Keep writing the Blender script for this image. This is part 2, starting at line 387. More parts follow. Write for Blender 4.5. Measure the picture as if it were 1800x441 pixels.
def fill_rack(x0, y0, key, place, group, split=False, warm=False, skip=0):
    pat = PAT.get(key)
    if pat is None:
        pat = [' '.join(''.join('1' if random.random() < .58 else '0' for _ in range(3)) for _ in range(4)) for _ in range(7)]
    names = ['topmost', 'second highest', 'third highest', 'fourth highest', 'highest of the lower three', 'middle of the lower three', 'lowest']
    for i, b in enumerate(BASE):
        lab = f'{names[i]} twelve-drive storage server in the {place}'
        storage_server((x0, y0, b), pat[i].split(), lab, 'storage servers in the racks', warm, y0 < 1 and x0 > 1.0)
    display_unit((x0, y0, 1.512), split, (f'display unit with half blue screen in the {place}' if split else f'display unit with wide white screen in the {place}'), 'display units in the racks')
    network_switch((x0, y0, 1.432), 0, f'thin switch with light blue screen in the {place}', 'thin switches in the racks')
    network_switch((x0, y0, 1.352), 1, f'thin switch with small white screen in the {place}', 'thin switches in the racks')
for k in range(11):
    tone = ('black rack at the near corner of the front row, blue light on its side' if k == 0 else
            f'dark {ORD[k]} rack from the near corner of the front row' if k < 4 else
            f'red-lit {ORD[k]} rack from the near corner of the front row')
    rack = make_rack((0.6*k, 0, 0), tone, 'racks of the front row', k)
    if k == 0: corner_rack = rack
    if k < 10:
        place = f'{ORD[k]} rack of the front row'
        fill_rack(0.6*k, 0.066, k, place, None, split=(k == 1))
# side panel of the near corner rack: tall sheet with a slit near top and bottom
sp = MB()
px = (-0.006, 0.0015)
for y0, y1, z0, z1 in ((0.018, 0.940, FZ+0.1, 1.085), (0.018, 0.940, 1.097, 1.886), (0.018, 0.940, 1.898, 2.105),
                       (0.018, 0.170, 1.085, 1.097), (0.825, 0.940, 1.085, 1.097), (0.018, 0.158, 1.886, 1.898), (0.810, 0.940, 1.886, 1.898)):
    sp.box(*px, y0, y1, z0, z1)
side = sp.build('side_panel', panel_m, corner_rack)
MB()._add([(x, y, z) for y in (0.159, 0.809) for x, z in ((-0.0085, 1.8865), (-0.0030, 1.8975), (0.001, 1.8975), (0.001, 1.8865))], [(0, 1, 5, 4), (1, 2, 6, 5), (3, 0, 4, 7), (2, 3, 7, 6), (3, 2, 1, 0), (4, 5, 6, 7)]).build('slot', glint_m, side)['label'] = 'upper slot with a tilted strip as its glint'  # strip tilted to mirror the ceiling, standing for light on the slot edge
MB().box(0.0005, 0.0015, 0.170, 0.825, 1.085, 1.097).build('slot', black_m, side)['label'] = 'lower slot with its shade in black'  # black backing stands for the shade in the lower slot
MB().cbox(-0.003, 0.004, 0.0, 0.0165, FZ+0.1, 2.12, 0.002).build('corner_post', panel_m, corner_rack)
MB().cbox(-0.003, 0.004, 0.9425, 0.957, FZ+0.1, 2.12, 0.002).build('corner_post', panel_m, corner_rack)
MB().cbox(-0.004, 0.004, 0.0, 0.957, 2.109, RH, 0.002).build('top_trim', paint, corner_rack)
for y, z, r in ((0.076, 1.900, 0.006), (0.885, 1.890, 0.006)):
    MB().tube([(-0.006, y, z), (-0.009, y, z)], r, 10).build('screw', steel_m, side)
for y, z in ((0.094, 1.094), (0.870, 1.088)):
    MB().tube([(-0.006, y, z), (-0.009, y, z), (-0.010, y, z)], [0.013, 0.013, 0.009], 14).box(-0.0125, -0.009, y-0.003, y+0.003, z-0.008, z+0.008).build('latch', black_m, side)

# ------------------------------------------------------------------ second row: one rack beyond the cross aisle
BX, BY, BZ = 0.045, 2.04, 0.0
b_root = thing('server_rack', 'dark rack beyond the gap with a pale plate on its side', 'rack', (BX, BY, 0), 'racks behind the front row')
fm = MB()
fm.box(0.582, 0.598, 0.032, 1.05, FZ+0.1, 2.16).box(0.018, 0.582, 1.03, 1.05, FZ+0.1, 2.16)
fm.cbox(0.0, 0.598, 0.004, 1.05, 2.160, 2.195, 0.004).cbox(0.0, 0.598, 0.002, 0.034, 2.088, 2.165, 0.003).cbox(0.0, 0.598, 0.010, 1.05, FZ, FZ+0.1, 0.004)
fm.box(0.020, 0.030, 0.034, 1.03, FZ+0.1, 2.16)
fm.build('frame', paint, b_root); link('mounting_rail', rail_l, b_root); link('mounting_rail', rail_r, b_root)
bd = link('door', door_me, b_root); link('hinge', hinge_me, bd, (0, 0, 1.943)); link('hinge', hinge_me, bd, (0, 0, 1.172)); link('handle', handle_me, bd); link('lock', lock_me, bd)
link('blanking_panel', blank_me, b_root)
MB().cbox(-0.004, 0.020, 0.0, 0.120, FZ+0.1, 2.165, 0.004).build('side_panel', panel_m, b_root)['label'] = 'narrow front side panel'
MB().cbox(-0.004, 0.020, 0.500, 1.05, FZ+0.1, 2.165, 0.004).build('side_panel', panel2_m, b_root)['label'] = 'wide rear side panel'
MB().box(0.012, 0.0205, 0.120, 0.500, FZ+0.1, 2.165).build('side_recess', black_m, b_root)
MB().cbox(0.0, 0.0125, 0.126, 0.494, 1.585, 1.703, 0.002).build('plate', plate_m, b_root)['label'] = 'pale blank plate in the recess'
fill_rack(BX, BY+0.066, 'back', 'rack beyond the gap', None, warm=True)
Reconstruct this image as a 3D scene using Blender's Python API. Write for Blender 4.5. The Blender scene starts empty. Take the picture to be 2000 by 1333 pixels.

------------------------------------------------------------

__Work to do__:
Repeat the data verbatim.

__Solved exercise__:
Keep writing the Blender script for this image. This is part 2, starting at line 387. More parts follow. Write for Blender 4.5. Measure the picture as if it were 1800x441 pixels.
def fill_rack(x0, y0, key, place, group, split=False, warm=False, skip=0):
    pat = PAT.get(key)
    if pat is None:
        pat = [' '.join(''.join('1' if random.random() < .58 else '0' for _ in range(3)) for _ in range(4)) for _ in range(7)]
    names = ['topmost', 'second highest', 'third highest', 'fourth highest', 'highest of the lower three', 'middle of the lower three', 'lowest']
    for i, b in enumerate(BASE):
        lab = f'{names[i]} twelve-drive storage server in the {place}'
        storage_server((x0, y0, b), pat[i].split(), lab, 'storage servers in the racks', warm, y0 < 1 and x0 > 1.0)
    display_unit((x0, y0, 1.512), split, (f'display unit with half blue screen in the {place}' if split else f'display unit with wide white screen in the {place}'), 'display units in the racks')
    network_switch((x0, y0, 1.432), 0, f'thin switch with light blue screen in the {place}', 'thin switches in the racks')
    network_switch((x0, y0, 1.352), 1, f'thin switch with small white screen in the {place}', 'thin switches in the racks')
for k in range(11):
    tone = ('black rack at the near corner of the front row, blue light on its side' if k == 0 else
            f'dark {ORD[k]} rack from the near corner of the front row' if k < 4 else
            f'red-lit {ORD[k]} rack from the near corner of the front row')
    rack = make_rack((0.6*k, 0, 0), tone, 'racks of the front row', k)
    if k == 0: corner_rack = rack
    if k < 10:
        place = f'{ORD[k]} rack of the front row'
        fill_rack(0.6*k, 0.066, k, place, None, split=(k == 1))
# side panel of the near corner rack: tall sheet with a slit near top and bottom
sp = MB()
px = (-0.006, 0.0015)
for y0, y1, z0, z1 in ((0.018, 0.940, FZ+0.1, 1.085), (0.018, 0.940, 1.097, 1.886), (0.018, 0.940, 1.898, 2.105),
                       (0.018, 0.170, 1.085, 1.097), (0.825, 0.940, 1.085, 1.097), (0.018, 0.158, 1.886, 1.898), (0.810, 0.940, 1.886, 1.898)):
    sp.box(*px, y0, y1, z0, z1)
side = sp.build('side_panel', panel_m, corner_rack)
MB()._add([(x, y, z) for y in (0.159, 0.809) for x, z in ((-0.0085, 1.8865), (-0.0030, 1.8975), (0.001, 1.8975), (0.001, 1.8865))], [(0, 1, 5, 4), (1, 2, 6, 5), (3, 0, 4, 7), (2, 3, 7, 6), (3, 2, 1, 0), (4, 5, 6, 7)]).build('slot', glint_m, side)['label'] = 'upper slot with a tilted strip as its glint'  # strip tilted to mirror the ceiling, standing for light on the slot edge
MB().box(0.0005, 0.0015, 0.170, 0.825, 1.085, 1.097).build('slot', black_m, side)['label'] = 'lower slot with its shade in black'  # black backing stands for the shade in the lower slot
MB().cbox(-0.003, 0.004, 0.0, 0.0165, FZ+0.1, 2.12, 0.002).build('corner_post', panel_m, corner_rack)
MB().cbox(-0.003, 0.004, 0.9425, 0.957, FZ+0.1, 2.12, 0.002).build('corner_post', panel_m, corner_rack)
MB().cbox(-0.004, 0.004, 0.0, 0.957, 2.109, RH, 0.002).build('top_trim', paint, corner_rack)
for y, z, r in ((0.076, 1.900, 0.006), (0.885, 1.890, 0.006)):
    MB().tube([(-0.006, y, z), (-0.009, y, z)], r, 10).build('screw', steel_m, side)
for y, z in ((0.094, 1.094), (0.870, 1.088)):
    MB().tube([(-0.006, y, z), (-0.009, y, z), (-0.010, y, z)], [0.013, 0.013, 0.009], 14).box(-0.0125, -0.009, y-0.003, y+0.003, z-0.008, z+0.008).build('latch', black_m, side)

# ------------------------------------------------------------------ second row: one rack beyond the cross aisle
BX, BY, BZ = 0.045, 2.04, 0.0
b_root = thing('server_rack', 'dark rack beyond the gap with a pale plate on its side', 'rack', (BX, BY, 0), 'racks behind the front row')
fm = MB()
fm.box(0.582, 0.598, 0.032, 1.05, FZ+0.1, 2.16).box(0.018, 0.582, 1.03, 1.05, FZ+0.1, 2.16)
fm.cbox(0.0, 0.598, 0.004, 1.05, 2.160, 2.195, 0.004).cbox(0.0, 0.598, 0.002, 0.034, 2.088, 2.165, 0.003).cbox(0.0, 0.598, 0.010, 1.05, FZ, FZ+0.1, 0.004)
fm.box(0.020, 0.030, 0.034, 1.03, FZ+0.1, 2.16)
fm.build('frame', paint, b_root); link('mounting_rail', rail_l, b_root); link('mounting_rail', rail_r, b_root)
bd = link('door', door_me, b_root); link('hinge', hinge_me, bd, (0, 0, 1.943)); link('hinge', hinge_me, bd, (0, 0, 1.172)); link('handle', handle_me, bd); link('lock', lock_me, bd)
link('blanking_panel', blank_me, b_root)
MB().cbox(-0.004, 0.020, 0.0, 0.120, FZ+0.1, 2.165, 0.004).build('side_panel', panel_m, b_root)['label'] = 'narrow front side panel'
MB().cbox(-0.004, 0.020, 0.500, 1.05, FZ+0.1, 2.165, 0.004).build('side_panel', panel2_m, b_root)['label'] = 'wide rear side panel'
MB().box(0.012, 0.0205, 0.120, 0.500, FZ+0.1, 2.165).build('side_recess', black_m, b_root)
MB().cbox(0.0, 0.0125, 0.126, 0.494, 1.585, 1.703, 0.002).build('plate', plate_m, b_root)['label'] = 'pale blank plate in the recess'
fill_rack(BX, BY+0.066, 'back', 'rack beyond the gap', None, warm=True)
Reconstruct this image as a 3D scene using Blender's Python API. Write for Blender 4.5. The Blender scene starts empty. Take the picture to be 2000 by 1333 pixels.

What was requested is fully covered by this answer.